Apart from the plugging of a few holes via various investment means (including getting funds from Gulf nations), the Western banks have been essentially left with no option other than to go with begging bowl in hand to their respective governments and plead for bail-out packages. The governments in turn, having close ties with the elite of the financial world and to avoid a run on the banks and total economic pandemonium engulfing their societies, have in turn been left with no option other than to plough billions of dollars, pounds sterling or Eros into the banks.

Most crucially, if the funds to raid from do not exist currently, then the governments are resorting simply to printing the money and injecting it into the system. Recently, the US government announced a US$700 billion bailout package for its financial sector. In reality, according to some financial experts, the US government is actually pumping a fresh $400 billion a day or $2 trillion per week into the system.

This injection of readily created capital may stave of the banks from collapsing at the moment, but in reality all that has happened is that the problem or debt is being passed from one entity to another. As the money is printed and fed into the banks to avoid them collapsing, the money will then find its way into the economy.

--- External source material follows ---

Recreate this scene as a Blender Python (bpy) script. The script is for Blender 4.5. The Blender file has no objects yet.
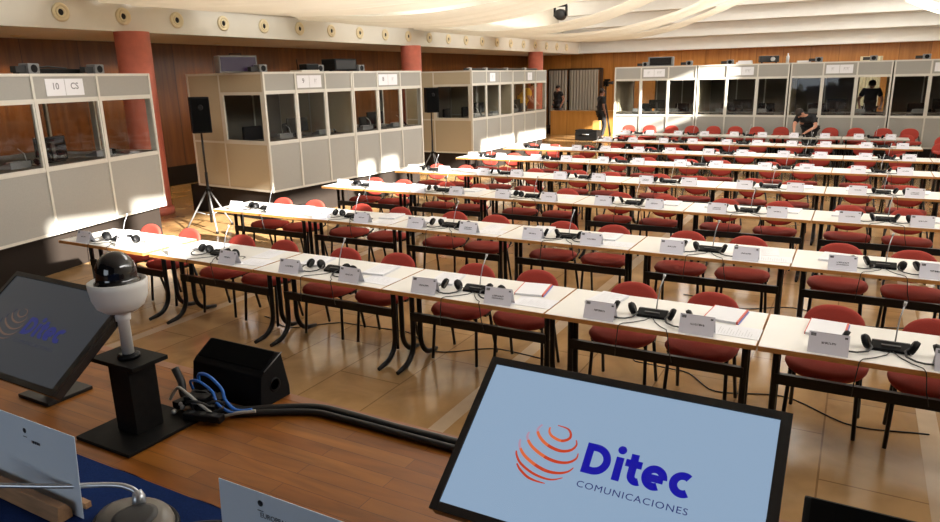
import bpy, bmesh, math, random
from mathutils import Vector, Matrix, Euler
random.seed(7)
SC = bpy.context.scene
COL = SC.collection
PI = math.pi

# ------------------------------------------------------------------ materials
def new_mat(name):
    m = bpy.data.materials.new(name); m.use_nodes = True
    nt = m.node_tree; b = nt.nodes['Principled BSDF']
    return m, nt, b

def mat(name, col, rough=.5, metal=0., var=.0, scale=30., spec=.5, bump=0., emit=None, estr=0., stretch=(1, 1, 1)):
    m, nt, b = new_mat(name)
    b.inputs['Roughness'].default_value = rough
    b.inputs['Metallic'].default_value = metal
    b.inputs['Specular IOR Level'].default_value = spec
    N, L = nt.nodes, nt.links
    if var > 0 or bump > 0:
        tc = N.new('ShaderNodeTexCoord'); mp = N.new('ShaderNodeMapping'); mp.inputs['Scale'].default_value = stretch
        nz = N.new('ShaderNodeTexNoise'); nz.inputs['Scale'].default_value = scale; nz.inputs['Detail'].default_value = 4
        L.new(tc.outputs['Object'], mp.inputs['Vector']); L.new(mp.outputs['Vector'], nz.inputs['Vector'])
        r = N.new('ShaderNodeValToRGB')
        lo = [max(0, c * (1 - var)) for c in col]; hi = [min(1, c * (1 + var)) for c in col]
        r.color_ramp.elements[0].position = .3; r.color_ramp.elements[0].color = (*lo, 1)
        r.color_ramp.elements[1].position = .7; r.color_ramp.elements[1].color = (*hi, 1)
        L.new(nz.outputs['Fac'], r.inputs['Fac']); L.new(r.outputs['Color'], b.inputs['Base Color'])
        if bump > 0:
            bp = N.new('ShaderNodeBump'); bp.inputs['Strength'].default_value = bump; bp.inputs['Distance'].default_value = .01
            L.new(nz.outputs['Fac'], bp.inputs['Height']); L.new(bp.outputs['Normal'], b.inputs['Normal'])
    else:
        b.inputs['Base Color'].default_value = (*col, 1)
    if emit:
        b.inputs['Emission Color'].default_value = (*emit, 1); b.inputs['Emission Strength'].default_value = estr
    return m

def wood_panel(name, c1, c2, rough=.35, seam=1.15, axis=0):
    """vertical veneer panels with a dark joint every SEAM metres along AXIS"""
    m, nt, b = new_mat(name); N, L = nt.nodes, nt.links
    g = N.new('ShaderNodeNewGeometry'); sp = N.new('ShaderNodeSeparateXYZ'); L.new(g.outputs['Position'], sp.inputs[0])
    mp = N.new('ShaderNodeMapping'); mp.inputs['Scale'].default_value = (9, 9, .7); L.new(g.outputs['Position'], mp.inputs['Vector'])
    nz = N.new('ShaderNodeTexNoise'); nz.inputs['Scale'].default_value = 1.; nz.inputs['Detail'].default_value = 6; nz.inputs['Distortion'].default_value = .6
    L.new(mp.outputs['Vector'], nz.inputs['Vector'])
    r = N.new('ShaderNodeValToRGB'); r.color_ramp.elements[0].position = .3; r.color_ramp.elements[1].position = .72
    r.color_ramp.elements[0].color = (*c1, 1); r.color_ramp.elements[1].color = (*c2, 1)
    L.new(nz.outputs['Fac'], r.inputs['Fac'])
    dv = N.new('ShaderNodeMath'); dv.operation = 'DIVIDE'; dv.inputs[1].default_value = seam; L.new(sp.outputs[axis], dv.inputs[0])
    fl = N.new('ShaderNodeMath'); fl.operation = 'FLOOR'; L.new(dv.outputs[0], fl.inputs[0])
    fr = N.new('ShaderNodeMath'); fr.operation = 'FRACT'; L.new(dv.outputs[0], fr.inputs[0])
    wn = N.new('ShaderNodeTexWhiteNoise'); wn.noise_dimensions = '1D'; L.new(fl.outputs[0], wn.inputs['W'])
    mr = N.new('ShaderNodeMapRange'); mr.inputs['To Min'].default_value = .78; mr.inputs['To Max'].default_value = 1.12; L.new(wn.outputs['Value'], mr.inputs['Value'])
    gt = N.new('ShaderNodeMath'); gt.operation = 'GREATER_THAN'; gt.inputs[1].default_value = .014 / seam; L.new(fr.outputs[0], gt.inputs[0])
    mx = N.new('ShaderNodeMapRange'); mx.inputs['To Min'].default_value = .35; mx.inputs['To Max'].default_value = 1.; L.new(gt.outputs[0], mx.inputs['Value'])
    ml = N.new('ShaderNodeMath'); ml.operation = 'MULTIPLY'; L.new(mr.outputs[0], ml.inputs[0]); L.new(mx.outputs[0], ml.inputs[1])
    vm = N.new('ShaderNodeVectorMath'); vm.operation = 'SCALE'; L.new(r.outputs['Color'], vm.inputs[0]); L.new(ml.outputs[0], vm.inputs['Scale'])
    L.new(vm.outputs[0], b.inputs['Base Color']); b.inputs['Roughness'].default_value = rough
    return m

def brick_mat(name, c1, c2, mortar, w, h, ms, rough, rot=0., bias=0., nscale=3., nvar=.25, spec=.5):
    m, nt, b = new_mat(name); N, L = nt.nodes, nt.links
    g = N.new('ShaderNodeNewGeometry'); mp = N.new('ShaderNodeMapping'); mp.inputs['Rotation'].default_value = (0, 0, rot)
    L.new(g.outputs['Position'], mp.inputs['Vector'])
    br = N.new('ShaderNodeTexBrick'); br.inputs['Scale'].default_value = 1.; br.inputs['Brick Width'].default_value = w; br.inputs['Row Height'].default_value = h
    br.inputs['Mortar Size'].default_value = ms; br.inputs['Mortar Smooth'].default_value = .1; br.inputs['Bias'].default_value = bias
    br.inputs['Color1'].default_value = (*c1, 1); br.inputs['Color2'].default_value = (*c2, 1); br.inputs['Mortar'].default_value = (*mortar, 1)
    L.new(mp.outputs['Vector'], br.inputs['Vector'])
    nz = N.new('ShaderNodeTexNoise'); nz.inputs['Scale'].default_value = nscale; nz.inputs['Detail'].default_value = 6; nz.inputs['Distortion'].default_value = 1.
    mp2 = N.new('ShaderNodeMapping'); mp2.inputs['Scale'].default_value = (1, 6, 1) if h < .2 else (1, 1, 1); L.new(mp.outputs['Vector'], mp2.inputs['Vector']); L.new(mp2.outputs['Vector'], nz.inputs['Vector'])
    mr = N.new('ShaderNodeMapRange'); mr.inputs['From Min'].default_value = .3; mr.inputs['From Max'].default_value = .7
    mr.inputs['To Min'].default_value = 1 - nvar; mr.inputs['To Max'].default_value = 1 + nvar; L.new(nz.outputs['Fac'], mr.inputs['Value'])
    vm = N.new('ShaderNodeVectorMath'); vm.operation = 'SCALE'; L.new(br.outputs['Color'], vm.inputs[0]); L.new(mr.outputs[0], vm.inputs['Scale'])
    L.new(vm.outputs[0], b.inputs['Base Color']); b.inputs['Roughness'].default_value = rough; b.inputs['Specular IOR Level'].default_value = spec
    return m

def glass_mat(name, tint, refl=.12):
    m = bpy.data.materials.new(name); m.use_nodes = True; nt = m.node_tree; N, L = nt.nodes, nt.links
    N.remove(N['Principled BSDF']); out = N['Material Output']
    t = N.new('ShaderNodeBsdfTransparent'); t.inputs['Color'].default_value = (*tint, 1)
    gl = N.new('ShaderNodeBsdfGlossy'); gl.inputs['Roughness'].default_value = .03
    fr = N.new('ShaderNodeLayerWeight'); pw = N.new('ShaderNodeMath'); pw.operation = 'POWER'; pw.inputs[1].default_value = 4.; L.new(fr.outputs['Facing'], pw.inputs[0]); fm = N.new('ShaderNodeMapRange'); fm.inputs['To Min'].default_value = .025; fm.inputs['To Max'].default_value = .5; L.new(pw.outputs[0], fm.inputs['Value'])
    mx = N.new('ShaderNodeMixShader'); L.new(fm.outputs[0], mx.inputs[0]); L.new(t.outputs[0], mx.inputs[1]); L.new(gl.outputs[0], mx.inputs[2])
    L.new(mx.outputs[0], out.inputs['Surface'])
    return m

def fabric_translucent(name, col, fac=.35):
    m, nt, b = new_mat(name); N, L = nt.nodes, nt.links; out = N['Material Output']
    b.inputs['Base Color'].default_value = (*col, 1); b.inputs['Roughness'].default_value = .9
    t = N.new('ShaderNodeBsdfTranslucent'); t.inputs['Color'].default_value = (*col, 1)
    mx = N.new('ShaderNodeMixShader'); mx.inputs[0].default_value = fac
    L.new(b.outputs[0], mx.inputs[1]); L.new(t.outputs[0], mx.inputs[2]); L.new(mx.outputs[0], out.inputs['Surface'])
    return m

def emit_mat(name, col, strength, rough=.25):
    m, nt, b = new_mat(name)
    b.inputs['Base Color'].default_value = (.01, .01, .012, 1); b.inputs['Roughness'].default_value = rough
    b.inputs['Emission Color'].default_value = (*col, 1); b.inputs['Emission Strength'].default_value = strength
    return m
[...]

As this is happening, inflation is taking root as ever more paper currency is chasing a static number of goods and services. The result of which will be only one thing - hyperinflation around the world, including Western economies, in the coming months and years. Thus the current deficit problem of the banks is effectively and criminally passed on to the masses.

Make no mistake - this is theft, and a theft on a colossal and universal scale. And it is a theft of a unique nature, not being possible beyond the workings of this model.

There is no need to take possession of the physical sums of money individuals in the society may possess. But rather, whether people's hard-earned funds are placed in vaults or under mattresses, the value or purchasing power of these savings is gradually being siphoned away by those who are the recipients of the newly generated funds, which is to say the banks. The more dollars that are printed and placed into circulation, the more the value of existing dollars (and currencies which are pegged to the dollar, such as the Saudi riyal) are being stolen.

What countries around the world urgently need to do is to ditch the US dollar, particularly the Middle Eastern states. As long as they trade in the dollar, they give it strength. Furthermore, since they, along with the Chinese, have some of the largest reserves of dollars that exist (earnt through the sale of physical assets and services), they are only losing out as America criminally dumps more such dollars into the world.

Even if today the Western world were to revert to some form of a Bretton Woods model, reintroducing, for example, the gold standard with regard to currency, then there still will be no guarantee that this would not again be brushed aside at some future point if any one of these powers gained greater global dominance relative to the others.

The real solution is to deal with the actual underlying capitalistic model that legitimizes such behavior. We must recognize now that, as with the communist system before it, capitalism has proven to be a failure. The world must now search for another model to govern its finances.

We have this in Islam. To summarize, in an Islamic economic system, the gold standard is compulsory, thereby preventing the generation of unsupported paper currency. In addition, Islam does not permit the various aforementioned capitalistic trading practices as undertaken by current day banks, which are effectively bringing down the Western economic system. Moreover, unlike a man-made system, the principles in Islam (the sharia) are unchanging; therefore Islamic rules will remain in effect no matter what the situation.